State laws prohibit green waste odors, even the smell of Christmas trees, while allowing stronger odors to emanate from trash.
“The odor resembled freshly ground green material feedstock,” one violation said.
“It is not that it smelled bad,” landfill manager Tom Martin said. “If I grind Christmas trees and it smells like pine, it is a violation. Given these standards there is no way we can operate.”
In the past, San Luis Obispo County has received accolades and awards for their recycling programs and a diversion rate that is more than 60 percent. (Diversion rate is the percentage of waste materials diverted from traditional landfills to be recycled, composted or re-used.)

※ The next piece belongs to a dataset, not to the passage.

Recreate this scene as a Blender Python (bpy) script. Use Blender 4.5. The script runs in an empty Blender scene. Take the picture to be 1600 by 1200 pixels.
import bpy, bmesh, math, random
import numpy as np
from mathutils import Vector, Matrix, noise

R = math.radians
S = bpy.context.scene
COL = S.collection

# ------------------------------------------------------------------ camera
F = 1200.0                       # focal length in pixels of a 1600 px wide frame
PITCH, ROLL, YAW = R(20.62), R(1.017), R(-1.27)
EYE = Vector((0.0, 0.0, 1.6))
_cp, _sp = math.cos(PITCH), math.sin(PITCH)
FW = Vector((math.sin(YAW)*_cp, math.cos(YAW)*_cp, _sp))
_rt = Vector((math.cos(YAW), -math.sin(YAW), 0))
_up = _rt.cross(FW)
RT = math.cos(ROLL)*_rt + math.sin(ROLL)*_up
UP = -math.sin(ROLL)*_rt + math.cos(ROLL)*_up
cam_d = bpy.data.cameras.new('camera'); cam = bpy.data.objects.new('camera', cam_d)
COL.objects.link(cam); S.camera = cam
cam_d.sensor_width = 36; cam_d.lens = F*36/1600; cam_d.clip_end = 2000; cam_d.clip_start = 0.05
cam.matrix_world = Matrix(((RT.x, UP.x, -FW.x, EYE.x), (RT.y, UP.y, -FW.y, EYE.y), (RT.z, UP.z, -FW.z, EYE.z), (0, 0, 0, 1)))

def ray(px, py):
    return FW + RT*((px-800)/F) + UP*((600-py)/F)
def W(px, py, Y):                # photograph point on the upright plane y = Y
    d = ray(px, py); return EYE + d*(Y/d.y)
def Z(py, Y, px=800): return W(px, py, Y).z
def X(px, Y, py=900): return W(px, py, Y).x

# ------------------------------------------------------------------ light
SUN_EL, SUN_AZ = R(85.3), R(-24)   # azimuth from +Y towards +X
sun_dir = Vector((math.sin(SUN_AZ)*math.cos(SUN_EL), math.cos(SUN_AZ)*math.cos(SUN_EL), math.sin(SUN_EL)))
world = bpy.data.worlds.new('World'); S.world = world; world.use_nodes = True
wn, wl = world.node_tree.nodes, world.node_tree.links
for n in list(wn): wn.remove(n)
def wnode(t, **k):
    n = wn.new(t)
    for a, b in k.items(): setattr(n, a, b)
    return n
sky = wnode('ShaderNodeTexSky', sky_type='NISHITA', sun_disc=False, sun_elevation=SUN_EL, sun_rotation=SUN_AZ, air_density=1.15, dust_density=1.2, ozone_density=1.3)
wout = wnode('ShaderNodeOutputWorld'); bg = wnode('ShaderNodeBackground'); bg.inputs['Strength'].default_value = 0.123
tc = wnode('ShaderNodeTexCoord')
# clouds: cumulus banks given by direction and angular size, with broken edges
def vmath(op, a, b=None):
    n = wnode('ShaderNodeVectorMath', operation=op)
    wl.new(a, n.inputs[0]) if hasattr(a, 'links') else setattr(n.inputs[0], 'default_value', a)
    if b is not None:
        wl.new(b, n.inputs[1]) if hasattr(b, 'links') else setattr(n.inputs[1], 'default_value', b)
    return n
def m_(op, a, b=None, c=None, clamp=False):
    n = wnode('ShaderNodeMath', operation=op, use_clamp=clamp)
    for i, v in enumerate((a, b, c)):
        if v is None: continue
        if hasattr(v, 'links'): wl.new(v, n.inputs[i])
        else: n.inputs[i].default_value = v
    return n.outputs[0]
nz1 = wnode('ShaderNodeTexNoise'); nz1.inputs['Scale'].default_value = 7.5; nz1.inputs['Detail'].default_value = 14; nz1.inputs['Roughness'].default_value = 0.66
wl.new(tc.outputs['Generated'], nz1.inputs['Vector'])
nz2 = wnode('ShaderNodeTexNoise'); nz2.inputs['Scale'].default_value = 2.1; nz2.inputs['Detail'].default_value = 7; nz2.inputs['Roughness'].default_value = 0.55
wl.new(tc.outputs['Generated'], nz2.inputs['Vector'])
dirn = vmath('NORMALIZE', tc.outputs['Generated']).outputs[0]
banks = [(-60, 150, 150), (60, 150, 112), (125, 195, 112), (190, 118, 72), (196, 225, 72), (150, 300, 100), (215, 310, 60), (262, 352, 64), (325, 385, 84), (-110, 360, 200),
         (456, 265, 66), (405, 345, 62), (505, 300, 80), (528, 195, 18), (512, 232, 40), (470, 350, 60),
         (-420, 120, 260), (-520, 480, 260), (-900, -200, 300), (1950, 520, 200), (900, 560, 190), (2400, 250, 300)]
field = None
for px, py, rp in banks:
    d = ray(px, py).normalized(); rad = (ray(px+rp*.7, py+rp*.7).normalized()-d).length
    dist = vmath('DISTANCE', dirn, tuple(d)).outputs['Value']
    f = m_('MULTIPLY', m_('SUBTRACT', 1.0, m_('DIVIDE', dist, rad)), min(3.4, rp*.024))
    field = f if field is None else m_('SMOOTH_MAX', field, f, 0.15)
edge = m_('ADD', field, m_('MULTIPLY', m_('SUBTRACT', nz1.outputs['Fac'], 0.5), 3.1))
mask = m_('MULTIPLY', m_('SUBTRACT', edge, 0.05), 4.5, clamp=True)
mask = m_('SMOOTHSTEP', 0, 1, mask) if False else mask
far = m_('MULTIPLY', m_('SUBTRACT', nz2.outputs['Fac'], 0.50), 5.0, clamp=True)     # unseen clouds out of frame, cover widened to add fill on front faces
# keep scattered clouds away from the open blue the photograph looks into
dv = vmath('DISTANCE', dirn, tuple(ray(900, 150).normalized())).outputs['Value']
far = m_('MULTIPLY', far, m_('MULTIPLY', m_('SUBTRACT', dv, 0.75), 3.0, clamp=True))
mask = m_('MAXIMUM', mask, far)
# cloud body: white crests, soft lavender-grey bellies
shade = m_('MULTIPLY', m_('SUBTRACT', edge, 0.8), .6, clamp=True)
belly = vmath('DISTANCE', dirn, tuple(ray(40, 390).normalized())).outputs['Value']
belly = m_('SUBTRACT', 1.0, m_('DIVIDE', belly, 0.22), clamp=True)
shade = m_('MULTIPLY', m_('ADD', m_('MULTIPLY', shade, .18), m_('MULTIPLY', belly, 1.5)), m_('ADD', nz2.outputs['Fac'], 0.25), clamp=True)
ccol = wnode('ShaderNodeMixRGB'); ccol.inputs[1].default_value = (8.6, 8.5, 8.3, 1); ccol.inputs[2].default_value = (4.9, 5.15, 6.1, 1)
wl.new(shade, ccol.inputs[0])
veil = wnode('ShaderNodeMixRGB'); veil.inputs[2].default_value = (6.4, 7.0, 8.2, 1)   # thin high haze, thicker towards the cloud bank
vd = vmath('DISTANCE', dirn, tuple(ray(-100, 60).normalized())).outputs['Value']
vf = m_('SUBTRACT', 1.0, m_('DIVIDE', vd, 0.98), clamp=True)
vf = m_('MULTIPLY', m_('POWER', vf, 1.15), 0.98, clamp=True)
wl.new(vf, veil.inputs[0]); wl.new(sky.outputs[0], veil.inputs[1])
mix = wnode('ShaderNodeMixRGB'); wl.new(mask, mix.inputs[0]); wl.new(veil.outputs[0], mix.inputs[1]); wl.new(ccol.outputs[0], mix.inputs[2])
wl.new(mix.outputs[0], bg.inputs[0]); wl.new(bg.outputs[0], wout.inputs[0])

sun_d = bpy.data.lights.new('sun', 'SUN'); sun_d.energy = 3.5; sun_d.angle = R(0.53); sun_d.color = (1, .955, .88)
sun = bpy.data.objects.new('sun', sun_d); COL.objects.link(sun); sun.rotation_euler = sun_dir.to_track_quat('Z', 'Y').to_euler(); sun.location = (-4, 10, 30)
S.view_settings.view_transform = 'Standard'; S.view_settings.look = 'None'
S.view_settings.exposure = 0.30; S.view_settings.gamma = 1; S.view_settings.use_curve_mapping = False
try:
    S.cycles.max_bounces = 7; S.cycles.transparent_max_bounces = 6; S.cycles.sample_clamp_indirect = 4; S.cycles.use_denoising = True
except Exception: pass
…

“In this day and age, when we know how important composting is, to be hauling this out of area is absolutely absurd,” said Jeff Buckingham, the president of Blue Rooster Telecom and an advocate for composting.

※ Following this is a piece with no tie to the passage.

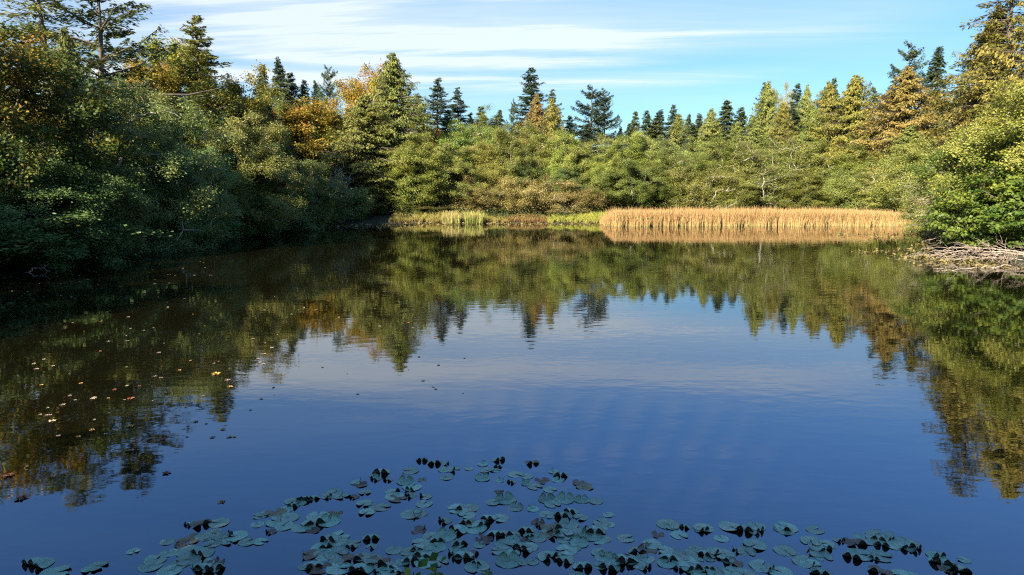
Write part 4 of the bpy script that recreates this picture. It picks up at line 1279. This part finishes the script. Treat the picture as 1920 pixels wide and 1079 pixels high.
v, q = kites(C, D, rng.normal(size=C.shape) * .7 + np.array([0, 0, 1.]), rng.uniform(.08, .18, len(C)), rng.uniform(.03, .06, len(C)))
link('crown', mesh_from('crown', v, q, [M['alder_olive']], rng.uniform(.2, 1, len(C))), root)

# shoots on the viewer's bank, their tips just in the picture
rng = np.random.default_rng(95)


def tip_shrub(px, py, d, n, spread, label):
    x, z_ = at_depth(px, py, d)
    g0 = gz(x, d)
    root = link('leafy_shoot', None, loc=(x, d, g0))
    tag(root, label, 'shrub')
    H = z_ - g0
    lines, CC, DD = [], [], []
    for i in range(9):
        e = np.array([rng.normal() * spread, rng.normal() * spread * .35, H - abs(rng.normal()) * .08])
        P = arc(np.array([rng.normal() * .08, rng.normal() * .08, 0]), e, 0, 7, .02, rng)
        lines.append((P, np.linspace(.012, .004, 7)))
        for j in range(n // 9):
            t_ = 1 - abs(rng.normal()) * .07
            a = P[5] + (P[6] - P[5]) * ((max(t_, .84) * 6) - 5)
            CC.append(a + rng.normal(size=3) * .045)
            DD.append(np.array([rng.normal(), rng.normal(), .6]))
    v, q = polyline_tubes(lines, 5)
    link('stem', mesh_from('stem', v, q, [M['bark']], smooth=True), root)
    C, D = np.array(CC), np.array(DD)
    L = rng.uniform(.055, .095, len(C))
    v, q = kites(C, D, rng.normal(size=C.shape) * .6 + np.array([0, -.5, .8]), L, L * .7)
    link('foliage', mesh_from('foliage', v, q, [M['shrub_leaf']], rng.uniform(0, 1, len(C))), root)


tip_shrub(826, 1068, 4.2, 190, .11, 'bright green leafy shoot tip poking in at the bottom edge')
x, z_ = at_depth(765, 1066, 4.1)
g0 = gz(x, 4.1)
n = 60
XY = np.array([x, 4.1]) + rng.normal(size=(n, 2)) * np.array([.05, .05])
v, q, tn = blades(96, XY, (z_ - g0) * rng.uniform(.75, 1.0, n), np.full(n, .008), rng.uniform(0, 1, n), .12, 3, np.full(n, g0))
o = link('grass_tuft', mesh_from('grass_tuft', v, q, [M['straw']], tn))
tag(o, 'dry straw coloured grass tuft poking in at the bottom edge', 'grass')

In early 2009, shortly after the Garbage Company began working on the permit process, the neighboring homeowners started making multiple smells and noise complaints.
“We saw a huge upswing in complaints in 2009,” said Karen Brooks, the San Luis Obispo Air Pollution Control Board compliance section manager. “The record of complaints is forcing these issues.”
Since mid 2009, the neighbors have lodged almost 700 complaints with state and local government agencies, officials said.
Falkenhagan disagrees and claims that the neighbors starting making repeated complaints in 2004.
Officials at the dump contend they have had very few complaints until they began working on the permit and that the homeowners should have known there would be some odors before they built their homes next to the dump.
“They bought the land cheap because it is next to a landfill and then they complain that it smells,” Martin said. “They want to shut down the landfill completely.”
San Luis Obispo County Supervisor Adam Hill said the neighbors have the right to lodge noise and odor complaints. But noted there is a tradeoff to living near a dump.
“I would prefer that we can continue to compost,” Hill said. “That is why we have such a great diversion rate.”
Falkenhagan, who purchased 40 acres of land near the dump for $365,000 in 2000, objects to the argument that they purchased the land at a lower cost because of its location.
“While it appears that the neighbors are now being portrayed as whiners and we bought the property for cheap because it was near a landfill, I take issue with that,” Falkenhagan said in an email. “When I bought in 2000, I paid a very high dollar for the land.”
Landfill officials contend that the neighbors have organized an email and phone tree to remind each other to send out complaints in an effort to close the dump.
In an email sent Jan. 6 2010, Falkenhagan writes that the Cold Canyon’s EIR is reporting very few odor complaints. He urges his neighbors to correct that with email and calls to state and local government officials if they smell an odor. (The first circulated draft of the EIR was completed before the neighbors started filing multiple complaints.)
“I will be sending an email to all of you,” Falkenhagan says in the email. “Please go outside then and see if you smell anything. If you do, you make the same calls. This takes everyone if we hope to succeed.”
Falkenhagan said they oppose the extension because the smells are unbelievable and the county should stop using a landfill to dispose of trash.
If the landfill permit is not approved or the state shuts down the landfill because of the odors, Martin said the Garbage Company will most likely ship the county’s garbage to a landfill in Avenal. If that occurs, the cost to local businesses and residents is slated to double or triple.
Falkenhagan disagrees with the idea of shipping local garbage out of the area and has offered to build a modern waste-to-energy plant that produces energy through methane gases. He points out that waste to energy facilities are cleaner and expected to be the green garbage plants of the future.
While waste to energy plants can cost more than $100 million to build, Falkenhagan said he found a recently engineered facility that can be purchased for $25 million. The company has two plants operating at this time, one in Australia and another in Israel, Falkenhagan said.
“Anything that will be done to clean the environment or make the earth a better place will cost something,” Falkenhagan said. He added that the people of the county should not mind paying more for their trash disposal so that the neighbors of Cold Canyon will not have to smell trash for another 30 years–the length of time the landfill’s life will be extended it the pending permit is approved.
Even so, Martin argues that the cost to taxpayers includes higher operational costs and permitting costs making it unlikely the county would elect to put a burden on the community during a downturn in the economy.
He also points out that Falkenhagen paid a significant settlement for being one of Santa Barbara’s Counties most “egregious” polluters.
In the 1990’s, Falkenhagen was sued by the Santa Barbara County Air Pollution Control District (APCD) and the Santa Barbara County District Attorney’s Office for operating an energy power plant without the required air pollution control equipment and lying to the APCD to conceal the fact that his operation was releasing hundreds of tons of nitrogen oxides into the air.
Officials said Falkenhagen’s plant was one of the top stationary sources for air pollution in Santa Barbra County’s history.
Falkenhagan admitted to knowingly operating without the proper equipment. He paid a $155,000 fine and publicly apologized to the business community, according to a press release from the Santa Barbra District Attorney’s office.